The Buckeye Institute: Repeal EPA Rule That Increases Prices for Cars & Trucks
Sep 22, 2025Columbus, OH – On Monday, The Buckeye Institute filed two sets of public comments—one from Buckeye’s policy experts, the other from Buckeye’s legal experts—outlining the technical and legal reasons the U.S. Environmental Protection Agency (EPA) should rescind its 2009 greenhouse gas endangerment finding and motor-vehicle greenhouse gas standards, which have driven up the price of cars and trucks for American consumers.
In its technical comments, The Buckeye Institute notes that repealing the motor-vehicle greenhouse gas standards is an “opportunity to correct a program that imposes heavy costs without producing measurable climate benefits.” Buckeye shows how the standards “fail the tests of efficiency, equity, and statutory alignment…drive up new-vehicle prices, distort capital allocation, slow fleet turnover, and generate compliance credits detached from real-world emissions reductions.” Buckeye’s technical comments point out that “Even if every U.S. car and truck stopped emitting CO2 tomorrow, the effect on global temperatures would be too small to detect,” and “that the resulting higher vehicle prices slow down fleet renewal, keeping older, dirtier vehicles on the road longer.” Repeal, Buckeye concludes, “offers a practical way forward.”

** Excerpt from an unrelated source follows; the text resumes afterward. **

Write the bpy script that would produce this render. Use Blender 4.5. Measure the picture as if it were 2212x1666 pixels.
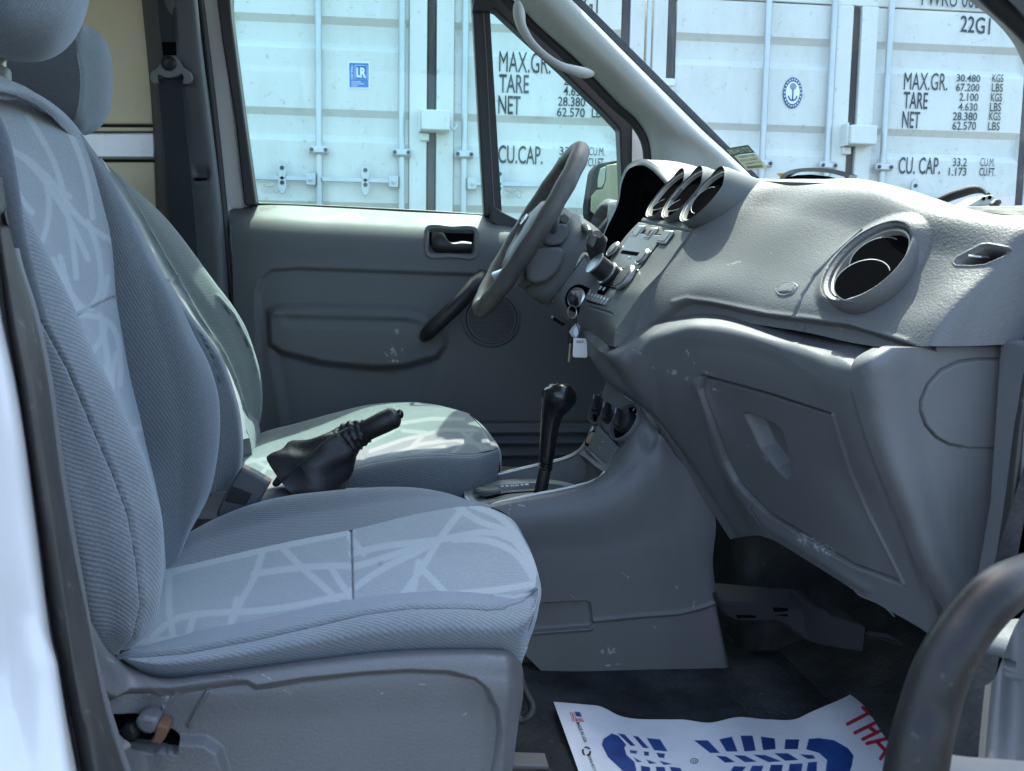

In its legal comments, The Buckeye Institute notes that Congress never authorized the U.S. EPA to use the nebulous and malleable “market failure” concept to impose its will and choices upon consumers and manufacturers. In fact, “Congress specifically limited EPA’s considerations to ‘cost, energy, and safety factors associated with the application of [available] technology.’” Buckeye further argues that the EPA exceeded its authority under the Administrative Procedure Act by taking into account “foreign or global concerns” in issuing the greenhouse gas endangerment finding and the motor-vehicle greenhouse gas standards.” “Federal agencies exist to protect the rights and interests of Americans, not non-citizens living around the world.”
Sai C. Martha, an economic research analyst at The Buckeye Institute, authored the technical comments. David C. Tryon, director of litigation, and Bret Baker, legal fellow, authored the legal comments.